Até hoje, às vésperas da mostrar o processo, qualquer pequena modificação nos fragmentos gera uma gigantesca alteração nesse jogo de encaixes. Trata-se de um verdadeiro pesadelo logístico; onde o diretor é uma espécie de refém da própria peça que ele permitiu que se criasse, refém atingido pela síndrome de Estocolmo, pois tem um imenso prazer com esse pesadelo.

Desde o dia em que recebemos a visita de Dinah Cesare em nosso processo de ensaio e que ela teceu seus comentários desgraçadamente sensatos e pertinentes, gerando assim mais uma imensa alteração nesse absurdo jogo de encaixes, eu penso: os críticos deveriam ser obrigados a acompanhar o processo de ensaio desde o seu começo.

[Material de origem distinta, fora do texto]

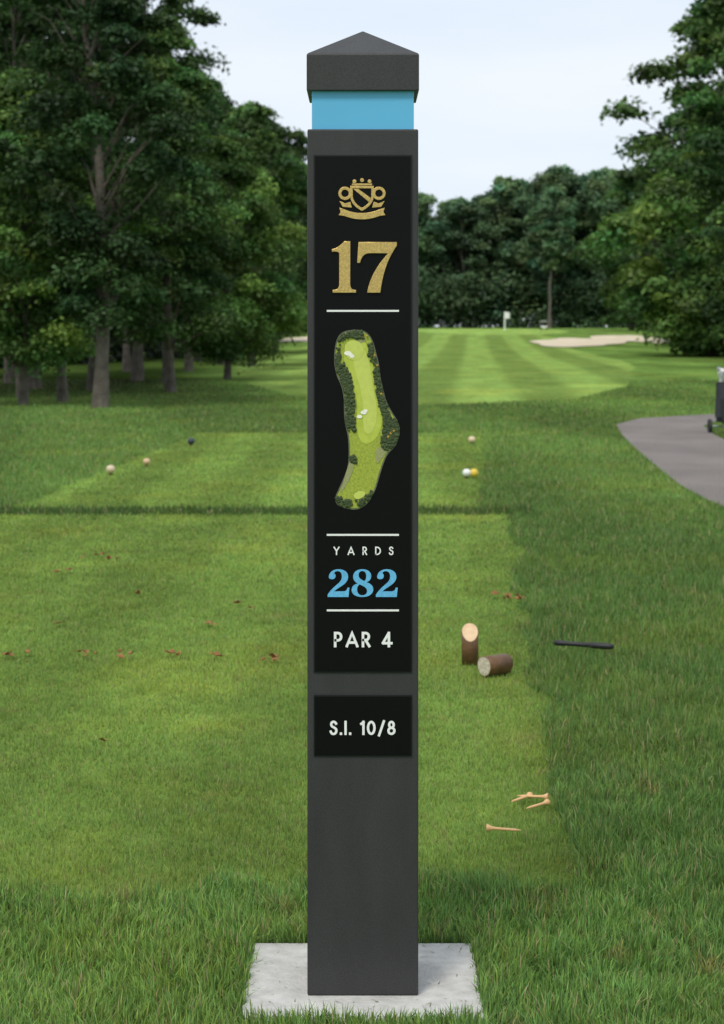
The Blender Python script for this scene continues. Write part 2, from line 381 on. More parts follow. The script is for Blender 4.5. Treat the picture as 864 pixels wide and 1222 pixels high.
tops=[(-60,15),(-10,14),(2,13.0),(6,12.0),(9,12.2),(12.5,14.2),(17,14.3),(22,15),(26,16),(34,17),(60,17)]
x=-46
i=0
while x<62:
    H=np.interp(x,[t[0] for t in tops],[t[1] for t in tops])*rd.uniform(.82,1.08)
    for row in range(2):
        yy=176+row*13+rd.uniform(-4,4)
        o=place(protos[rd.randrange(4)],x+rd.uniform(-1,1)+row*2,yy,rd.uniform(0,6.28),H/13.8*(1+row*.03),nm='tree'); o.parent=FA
        o.scale=(o.scale[0]*rd.uniform(.85,1.25),)*2+(o.scale[2],)
        i+=1
    x+=rd.uniform(3.0,4.6)
me=tree_mesh('deciduous_tree',12.4,2.6,5.2,tuple(c*1.2 for c in FRr),411,nc=70,nper=220,leaf=.17)
place(me,15.9,168)
def hedge(name,pts,h,w,tone,seed,n,par=None,fl=.7):
    rg=np.random.default_rng(seed); pts=np.array(pts,float)
    t=rg.random(n)*(len(pts)-1); ii=np.arange(len(pts))
    cx=np.interp(t,ii,pts[:,0])+rg.normal(0,w,n); cy=np.interp(t,ii,pts[:,1])+rg.normal(0,w,n)
    sz=h*rg.uniform(.25,.5,n); cz=terr(cx,cy)+rg.random(n)*h*.75
    V,F,c=leaves(np.stack([cx,cy,cz],-1),sz,230,h*.035,tone,fl,rg,.1)
    obj(name,fast_mesh(name,V,F,c),par,[m_leaf])
hedge('undergrowth',[(-12,38),(-8.4,44),(-6.6,52),(-5.4,64),(-5.0,85),(-5.4,120)],2.4,.5,(.016,.030,.011),1,300)
hedge('undergrowth',[(11,46),(12.5,58),(14,72),(17,95),(21,130)],1.7,.7,(.045,.088,.023),2,220)
hedge('understorey',[(-42,173),(-20,173),(0,172),(20,172),(40,169),(60,165)],5.5,1.2,(.066,.120,.048),3,420,FA)
for me in bpy.data.meshes:
    if me.name.startswith(('deciduous_tree','distant_tree')):
        me.materials.append(m_bark); me.materials.append(m_leaf)

# ------------------------------------------------------------------ sign post
K=886.8
CX=433.0
def PX(p): return (p-432)/K
def PZ(p): return .9-(p-390)/K
YF=2.667
W=.1500
xc=PX(CX)
m_post=pbr('powder_coated_charcoal',(.034,.034,.034),.50,spec=.42,noise=.32,nscale=700,bump=.6,bscale=1100,bdist=.0006)
weather(m_post,.84,1.16,7,(3,3,.7))
m_panel=pbr('black_panel',(.0028,.0028,.003),.40,spec=.16,noise=.1,nscale=30)
m_blue=pbr('blue_band_paint',(.115,.45,.72),.42,spec=.4,noise=.03,nscale=12)
m_white=pbr('white_lettering',(.86,.86,.84),.5,spec=.3,noise=.03,nscale=400)
m_bluel=pbr('blue_lettering',(.135,.46,.74),.45,spec=.3,noise=.12,nscale=260)
m_gold=pbr('gold_lettering',(.64,.44,.15),.36,metal=.6,spec=.6,noise=.25,nscale=420,bump=.4,bscale=700,bdist=.0008)
SP=empty('golf_hole_sign')
hb=.0747
box('post_body',xc-hb,xc+hb,YF,YF+W,0.0,PZ(154),SP,m_post,.0022)
hbl=(494-372)/K/2
box('blue_band',xc-hbl,xc+hbl,YF+.007,YF+W-.007,PZ(154)-.01,PZ(106),SP,m_blue,.001)
hc=.0757; y0=YF-.001; y1=YF+W+.001; yc=YF+W/2
zb,ze,za=PZ(108),PZ(63),PZ(63)+.0405
V=[];
def ring(h,z): return [(xc-h,yc-h,z),(xc+h,yc-h,z),(xc+h,yc+h,z),(xc-h,yc+h,z)]
V+=ring(hc,zb)+ring(hc,ze-.002)+ring(hc-.0018,ze)+[(xc,yc,za)]
F=[(3,2,1,0)]
for r in range(2):
    for i in range(4): F.append((r*4+i,r*4+(i+1)%4,r*4+4+(i+1)%4,r*4+4+i))
for i in range(4): F.append((8+i,8+(i+1)%4,12))
o=obj('pyramid_cap',poly_mesh('cap',V,F),SP,[m_post]); bv=o.modifiers.new('b','BEVEL'); bv.width=.0012; bv.segments=2; bv.limit_method='ANGLE'; bv.angle_limit=math.radians(20)
def panel(nm,x0,x1,ya,yb):
    box(nm+'_frame',PX(x0)-.0012,PX(x1)+.0012,YF-.0022,YF+.002,PZ(yb)-.0012,PZ(ya)+.0012,SP,pbr(nm+'_edge',(.008,.008,.009),.35,spec=.3,noise=.1),.0006)
    box(nm,PX(x0)+.0006,PX(x1)-.0006,YF-.0030,YF-.0004,PZ(yb)+.0006,PZ(ya)-.0006,SP,m_panel,.0005)
panel('main_panel',375.5,490.5,186,801)
panel('index_panel',375.5,490.5,830,901)
YP=YF-.0030
def rule(y):
    box('rule_line',PX(390),PX(476),YP-.0006,YP+.0004,PZ(y+1.1),PZ(y-1.1),SP,m_white)
for y in (371,638,728): rule(y)
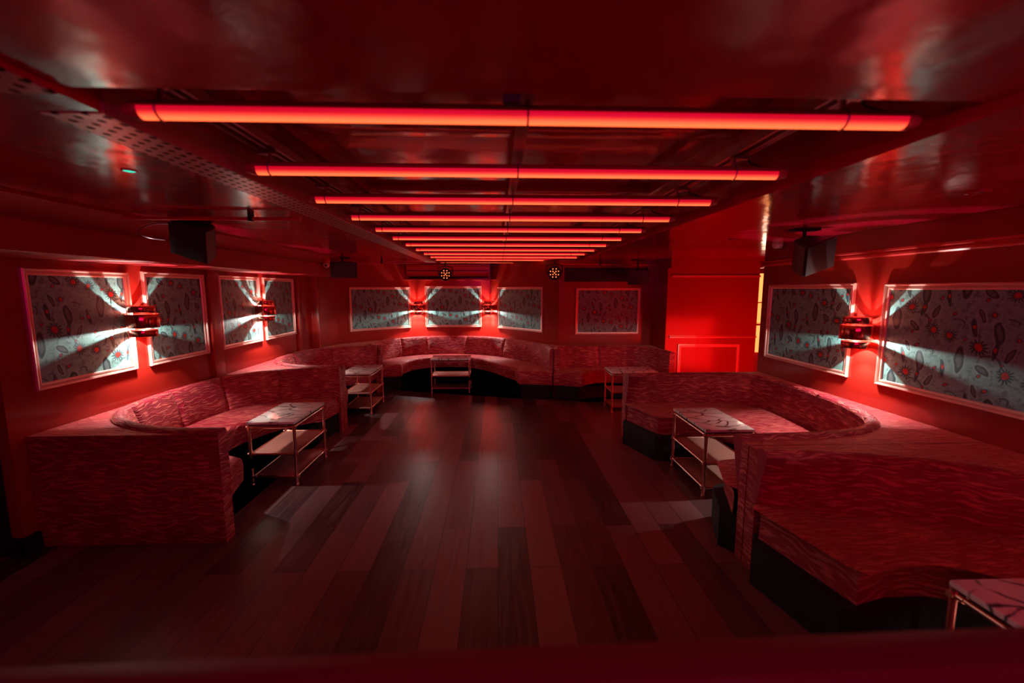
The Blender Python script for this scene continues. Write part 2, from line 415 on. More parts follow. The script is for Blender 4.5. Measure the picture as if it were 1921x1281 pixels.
# left wall: long run, then the angled return to the back wall
bm = NB()
prism(bm, [(-4.2, 2.68), (XL, 2.68), (XL, 6.70), (-2.76, 7.50), (-1.6, 8.62), (-1.6, 9.2), (-4.2, 9.2)], 0, CZ+0.01)
for y0, y1 in ((4.60, 4.76), (6.58, 6.70)): box(bm, (XL-0.02, y0, 0.5), (XL+0.045, y1, 1.93), 0.006)
box(bm, (-2.99, 6.93, 0.5), (-2.86, 7.02, 1.95), 0.01)
struct('wall_left', bm, M['wall'])
bm = NB(); extrude_y(bm, [(-2.45, CZ+.005), (-2.45, 2.185), (-2.60, 2.095), (-2.615, 2.095), (-2.615, 2.085), (-2.60, 2.08), (-2.60, 1.912), (-2.61, 1.905), (-3.045, 1.905), (-3.045, CZ+.005)], 1.2, 6.95)
struct('trim_1', bm, M['bulkhead'])
bm = NB(); box(bm, (-4.2, 1.0, 1.93), (-3.2, 6.9, CZ)); box(bm, (-4.2, -1.6, 0), (-4.1, 2.7, CZ)); struct('wall_side', bm, M['wall'])
# back wall: centre facet, right-hand angled facet, flat part with the grille, pier
bm = NB()
prism(bm, [(-1.6, 9.2), (-1.6, 8.62), (-0.13, 8.62), (1.04, 7.18), (2.66, 7.18), (2.66, 6.62), (2.72, 6.62), (2.72, 9.2)], 0, CZ+0.01)
struct('wall_back', bm, M['wall'])
bm = NB(); prism(bm, [(2.72, 6.62), (4.12, 6.62), (4.12, 6.8), (2.72, 6.8)], 0, CZ); struct('wall_corridor', bm, M['wall'])
bm = NB(); prism(bm, [(XR, -1.6), (XR+0.1, -1.6), (XR+0.1, 4.80), (XR, 4.80)], 0, 2.19); struct('wall_right', bm, M['wall'])
bm = NB(); box(bm, (-4.2, -1.7, 0), (5.4, -1.6, CZ+.5)); struct('wall_front', bm, M['wall'])
bm = NB(); box(bm, (5.3, -1.6, 0), (5.4, 9.2, CZ)); box(bm, (2.72, 9.1, 0), (5.4, 9.2, CZ)); struct('wall_far', bm, M['wall'])
# header beam across the corridor mouth
bm = NB(); box(bm, (2.66, 6.50, 2.03), (4.12, 6.62, 2.19), 0.005); struct('trim_2', bm, M['wall'])
# right cornice
bm = NB(); extrude_y(bm, [(XR+.01, 1.955), (XR-.022, 1.955), (XR-.03, 1.965), (XR-.03, 1.978), (XR-.018, 1.982), (XR-.018, 1.992), (XR-.045, 1.998), (XR-.045, 2.012), (XR-.03, 2.02), (XR+.01, 2.02)], -1.6, 4.82)
struct('trim_3', bm, M['trim'])
# mouldings of the bright corridor wall, their highlights put in as a pale colour
bm = NB()
for z0, z1, d in ((1.895, 1.925, .03), (0.945, 0.965, .03), (0.975, 0.985, .018)): box(bm, (2.72, 6.62-d, z0), (4.12, 6.63, z1), 0.005)
struct('trim_4', bm, M['moulding'])
def rect_moulding(bm, x0, x1, z0, z1, prof, y=0.0):
    rings = []
    for (o, d) in prof: rings.append([bm.verts.new(p) for p in ((x0-o, y-d, z0-o), (x1+o, y-d, z0-o), (x1+o, y-d, z1+o), (x0-o, y-d, z1+o))])
    for a, b in zip(rings, rings[1:]):
        for i in range(4): bm.faces.new((a[i], a[(i+1) % 4], b[(i+1) % 4], b[i]))
bm = NB(); rect_moulding(bm, 2.91, 3.82, 0.18, 0.80, [(0, -.005), (0, .02), (.014, .022), (.018, .010), (.026, .010), (.03, .024), (.045, .02), (.045, -.005)], 6.62)
struct('trim_5', bm, M['moulding'])
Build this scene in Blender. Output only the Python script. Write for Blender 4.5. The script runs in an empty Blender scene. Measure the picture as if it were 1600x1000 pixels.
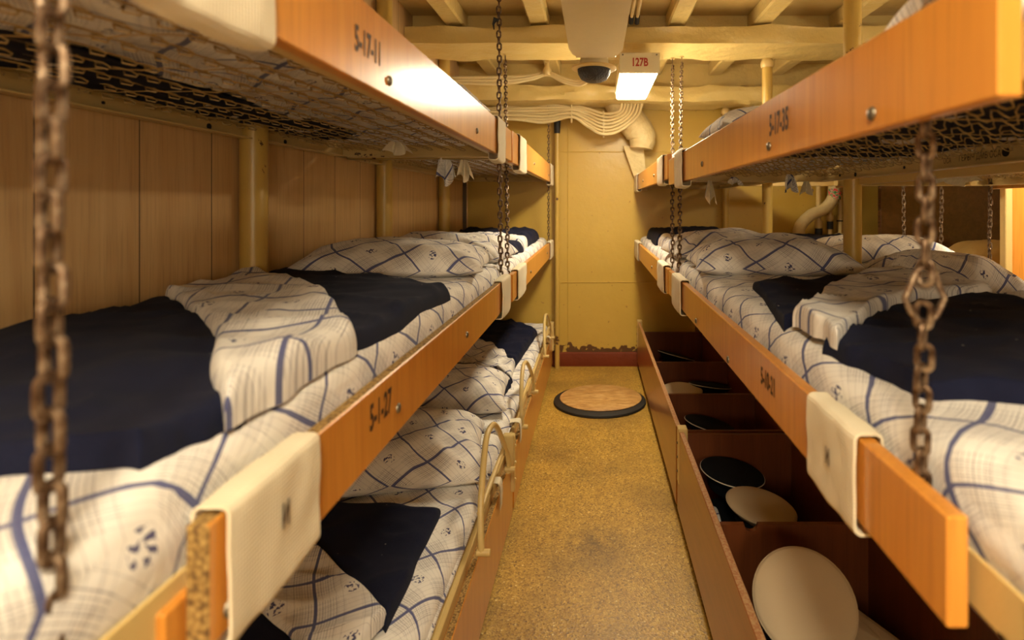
import bpy, math, random
from mathutils import Vector, Matrix, noise
random.seed(7)
PI = math.pi
H = 1.145                      # eye height above the deck
F = 880.0                      # focal length in pixels of the 1600 wide frame
C = bpy.context.scene.collection
S = bpy.context.scene

def at(px, py, dz):
    """plan position of a point seen at (px,py) that lies dz above eye height"""
    y = -dz * F / (py - 320.0)
    return ((px - 929.0) * y / F, y)

# ------------------------------------------------------------------ materials
class E:
    """tiny wrapper for math nodes"""
    def __init__(s, nt, sock): s.nt, s.s = nt, sock
    def _m(s, op, b=None, c=None):
        n = s.nt.nodes.new('ShaderNodeMath'); n.operation = op
        for i, v in enumerate((s, b, c)):
            if v is None: continue
            if isinstance(v, E): s.nt.links.new(v.s, n.inputs[i])
            else: n.inputs[i].default_value = v
        return E(s.nt, n.outputs[0])
    def __add__(s, b): return s._m('ADD', b)
    def __sub__(s, b): return s._m('SUBTRACT', b)
    def __mul__(s, b): return s._m('MULTIPLY', b)
    def __truediv__(s, b): return s._m('DIVIDE', b)
    def sin(s): return s._m('SINE')
    def abs(s): return s._m('ABSOLUTE')
    def frac(s): return s._m('FRACT')
    def lt(s, b): return s._m('LESS_THAN', b)
    def gt(s, b): return s._m('GREATER_THAN', b)
    def mn(s, b): return s._m('MINIMUM', b)
    def mx(s, b): return s._m('MAXIMUM', b)
    def clamp(s):
        r = s._m('ADD', 0.0); r.s.node.use_clamp = True; return r

class Mat:
    def __init__(s, name, col=(.5, .5, .5), rough=.6, metal=0.0, **kw):
        s.m = bpy.data.materials.new(name); s.m.use_nodes = True
        s.nt = s.m.node_tree; s.b = s.nt.nodes['Principled BSDF']
        s.b.inputs['Base Color'].default_value = (*col, 1)
        s.b.inputs['Roughness'].default_value = rough
        s.b.inputs['Metallic'].default_value = metal
        for k, v in kw.items(): s.b.inputs[k.replace('_', ' ')].default_value = v
        s.m.diffuse_color = (*col, 1)
    def coord(s, kind='Object', scale=(1, 1, 1), rot=(0, 0, 0)):
        t = s.nt.nodes.new('ShaderNodeTexCoord'); mp = s.nt.nodes.new('ShaderNodeMapping')
        mp.inputs['Scale'].default_value = scale; mp.inputs['Rotation'].default_value = rot
        s.nt.links.new(t.outputs[kind], mp.inputs['Vector']); return mp.outputs[0]
    def noise(s, vec, scale=5, detail=4, rough=.55, dist=0):
        n = s.nt.nodes.new('ShaderNodeTexNoise'); n.inputs['Scale'].default_value = scale
        n.inputs['Detail'].default_value = detail; n.inputs['Roughness'].default_value = rough
        n.inputs['Distortion'].default_value = dist
        s.nt.links.new(vec, n.inputs['Vector']); return n.outputs['Fac']
    def vor(s, vec, scale=5, out='Distance', feature='F1'):
        n = s.nt.nodes.new('ShaderNodeTexVoronoi'); n.feature = feature
        n.inputs['Scale'].default_value = scale
        s.nt.links.new(vec, n.inputs['Vector']); return n.outputs[out]
    def ramp(s, fac, stops):
        n = s.nt.nodes.new('ShaderNodeValToRGB'); r = n.color_ramp
        while len(r.elements) < len(stops): r.elements.new(.5)
        for e, (p, c) in zip(r.elements, stops):
            e.position = p; e.color = (*c, 1) if len(c) == 3 else c
        s.nt.links.new(fac, n.inputs[0]); return n.outputs[0]
    def mix(s, fac, a, b):
        n = s.nt.nodes.new('ShaderNodeMix'); n.data_type = 'RGBA'
        for sock, v in ((n.inputs[0], fac), (n.inputs[6], a), (n.inputs[7], b)):
            if isinstance(v, (tuple, list)): sock.default_value = (*v, 1)
            elif isinstance(v, (int, float)): sock.default_value = v
            else: s.nt.links.new(v.s if isinstance(v, E) else v, sock)
        return n.outputs[2]
    def color(s, sock): s.nt.links.new(sock, s.b.inputs['Base Color']); return s
    def bump(s, h, strength=.3, dist=.01):
        n = s.nt.nodes.new('ShaderNodeBump'); n.inputs['Strength'].default_value = strength
        n.inputs['Distance'].default_value = dist
        s.nt.links.new(h.s if isinstance(h, E) else h, n.inputs['Height'])
        s.nt.links.new(n.outputs[0], s.b.inputs['Normal']); return s
    def xyz(s, vec):
        n = s.nt.nodes.new('ShaderNodeSeparateXYZ'); s.nt.links.new(vec, n.inputs[0])
        return [E(s.nt, o) for o in n.outputs]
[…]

Dessa maneira, seria impossível tamanha sensatez. Mas então me dou conta que, para nós, a figura do crítico funcionou quase como a figura do editor/montador no cinema: um sujeito que não se “contamina” afetivamente pelo processo de produção do filme, e que, sensatamente, tem a função de dar um leve cascudo na cabeça do diretor e lembrá-lo de que aquilo que ele tem em mãos é uma massa concreta que deve ser tratada como tal.  Lembro-me da fala de um exímio montador de cinema, que diz: “a partir de todo o material bruto de um filme, só há, ao contrário do que todos pensam, um filme possível. E é esse que vai passar a existir”.  Só um montador poderia pensar assim. E abençoado seja.